In other cases the URL is something more vague such as Dallas-Plumbing.com. These have value as they can be reused. In that case your best bet is to contact your competition and offer them the domain. If it outranks them you may even want to rent it to them to obtain some residual income.

The vast majority of the time what people contact me with is a domain name or website called something like “Delta Electronics” or “Absolute Carpentry”, etc. These are the domains that are worth between $0 – $1,000 that everyone has a hard time selling.

Selling a $0 – $1,000 website

Your only hope of selling a $0 – $1,000 website is by finding someone like myself who works online, selling it to a competitor, GoDaddy auctions, or Flippa.

What will we do with it?

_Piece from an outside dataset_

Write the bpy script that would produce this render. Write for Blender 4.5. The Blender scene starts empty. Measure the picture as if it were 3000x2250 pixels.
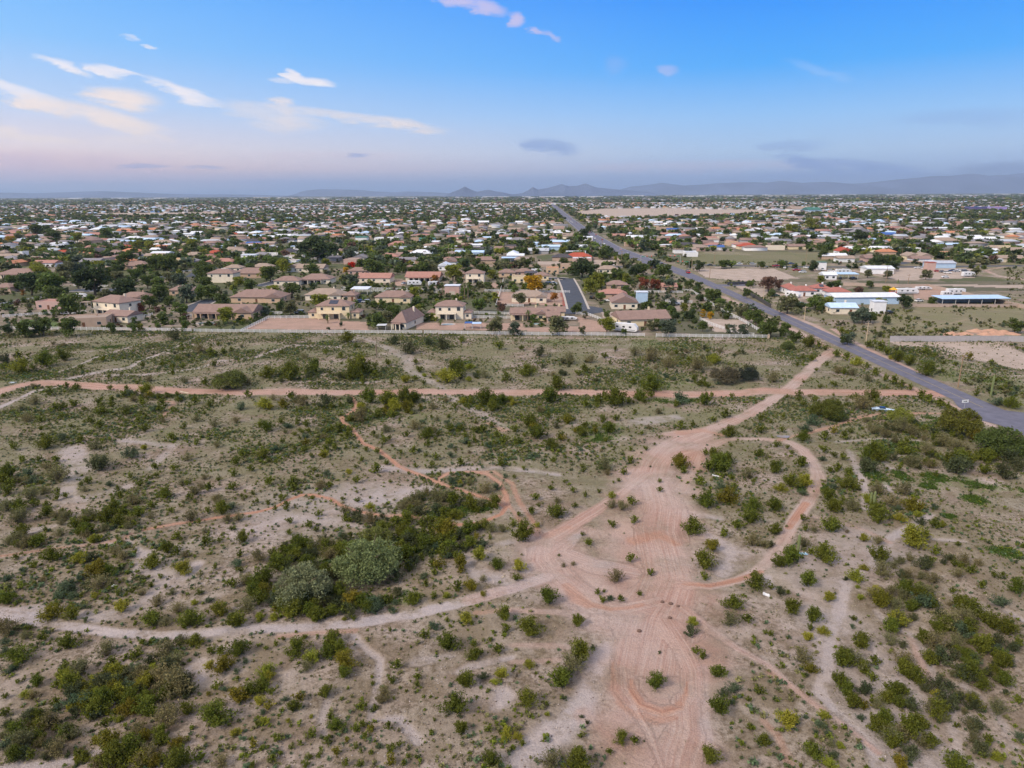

Who knows. I have over 100 websites and am in communication with small business owners everywhere. Chances are I will turn it into a blog which generates $10/mo. Every site is unique. If you have a specific desire for the future of your website I may be able to honor it so feel free to ask. I can provide relevant references when necessary as I have had well over 30,000 successful transactions.

Selling a $1,000 – $149,000 website

If you have a site in this price range please feel free to contact me as well. If you expect to get over $10,000 for your site you must have proof that it is in good standing and currently generating over a thousand dollars each month on auto-pilot. Once you get into the $100k range things change a little and you are probably selling a business, not a website, and you will be better served by a business broker (they aren’t so bad, I have used one). Sites like this can also be sold on the marketplaces which are basically Empire Flippers and Flippa. Beware that listings on some of these marketplace style websites is like going down a dark alley to conduct business though.

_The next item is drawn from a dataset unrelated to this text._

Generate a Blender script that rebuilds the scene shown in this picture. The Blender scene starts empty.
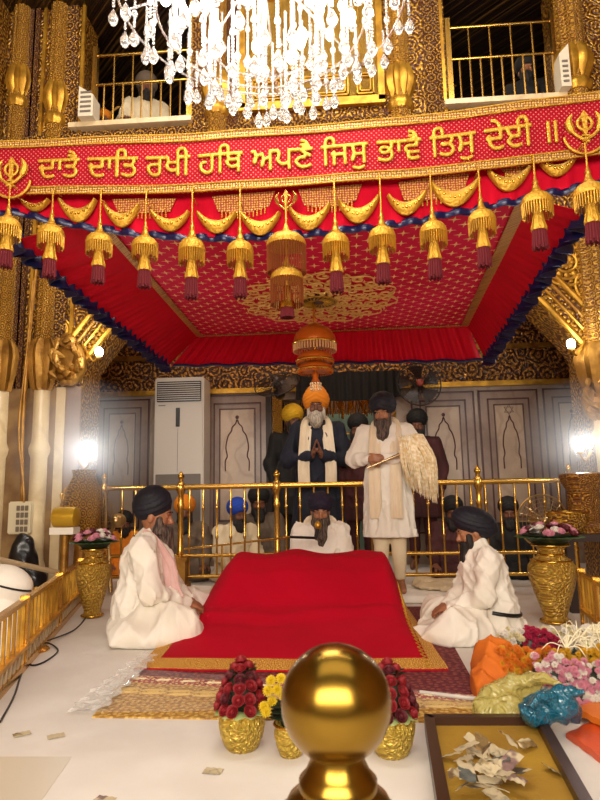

Selling a website worth over $150,000

Assuming you are not having a pipe dream and your website is worth over $150k then you start to get into an area where you can use a broker. Websites to sell sites worth that include Flippa, Digital Exits, Digital Point, FE International, Quiet Light, etc.

Valuing your site

Everyone values websites differently. Most small business websites have never been monetized and existed solely for the purpose of promoting whichever product or service the small business offered. This is the problem that small business owners run in to as most people who buy websites want monetized websites which are generating income every month. Most website buyers are going to take into consideration organic search traffic, the number of backlinks, ad clicks, niche, number of email readers, etc. Small business owners tend to have none of these things.

Transferring your site

Once your website is sold, transferring it to a new registrar is relatively easy. You will need complete access to the domain, the login information to manage it, and access to the domain admin email. If you aren’t sure who the domain admin is, you can use whois.com to find out.

Len
3 Comments
  1. I have a website/virtual asset that I am wanting to sell for a minimum of $1,000. The site is neworleansdamagerestoration.com. It’s currently ranked on page 5 in google organic search, ranked number 5-6 in google maps and number 2 in bing places and has over 52 citations. What are your thoughts on this?

    • I would make it rank better then approach someone in the business to see if they want to rent or buy the domain.

  2. Yeah very rightly said the valuation process is a bit complicated. No thumb of rule is available. Even the valuation sites available doesn’t value your virtual asset adequate. There should some regulations around.